By the end of my first full year as a mother, I felt like a failure – and it wasn’t just a feeling: My income had nearly been slashed in half. I’d lost at least one major gig, unable to follow through with what my pitch had promised. Private students trickled away. I couldn’t blame them; who wants to pay hundreds of dollars to Skype with a woman while her toddler stuffs Paw Patrol figurines down her blouse? The worst part: I began to feel like I was shortchanging my son, too. As a prime example, take the day I’d shoved a screen in his face so that I could interview a parenting expert, who spent a good part of the interview lecturing on the dangers of screens.
On top of it all, I felt utterly alone. Every time I saw another woman on Twitter bragging that they pulled six figures while potty-training their toddler and breastfeeding a newborn ‘round the clock, I wanted to throw my computer in the diaper pail. Instead of blaming a lack of affordable, dependable child care conspiring with traditional gender expectations stacked on top of pervasive misconceptions about what it means to be a working writer, I blamed myself.
The United States has one of the highest wage gaps between men and women, the least-generous benefits, and the lowest public commitment to caregiving of any Western industrialized nation.
Every day is its own unique struggle. But some months after my first ah-ha moment, precipitated by at least a half dozen mental breakdowns, it’s gotten better.

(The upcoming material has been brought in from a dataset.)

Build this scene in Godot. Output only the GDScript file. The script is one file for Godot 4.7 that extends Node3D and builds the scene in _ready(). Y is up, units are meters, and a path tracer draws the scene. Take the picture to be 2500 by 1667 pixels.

How? Well, for starters, I’ve become more realistic about what I can accomplish. Instead of a homecooked dinner every night, it’s regularly fish sticks and French fries. Laundry sits unfolded until my husband gets the gist. I also recently bit the bullet and have begun paying premium for more reliable care. Three hours a day is all I can afford, and it’s still not enough, but it’s better than pretending I can somehow squeeze four demanding jobs – writing, teaching, housekeeping, and caregiving – into a 24-hour day. Lastly, I’ve gravitated toward and come to rely on commiserating with other write-at-home moms who are willing to be honest about their realities. Eight days out of 10 I still feel utterly incompetent. This feeling usually coincides with days my nanny calls off or my son refuses to nap. Days like these, I remind myself that though it might not be everyone’s experience, my struggle is not uncommon – and it’s not my fault.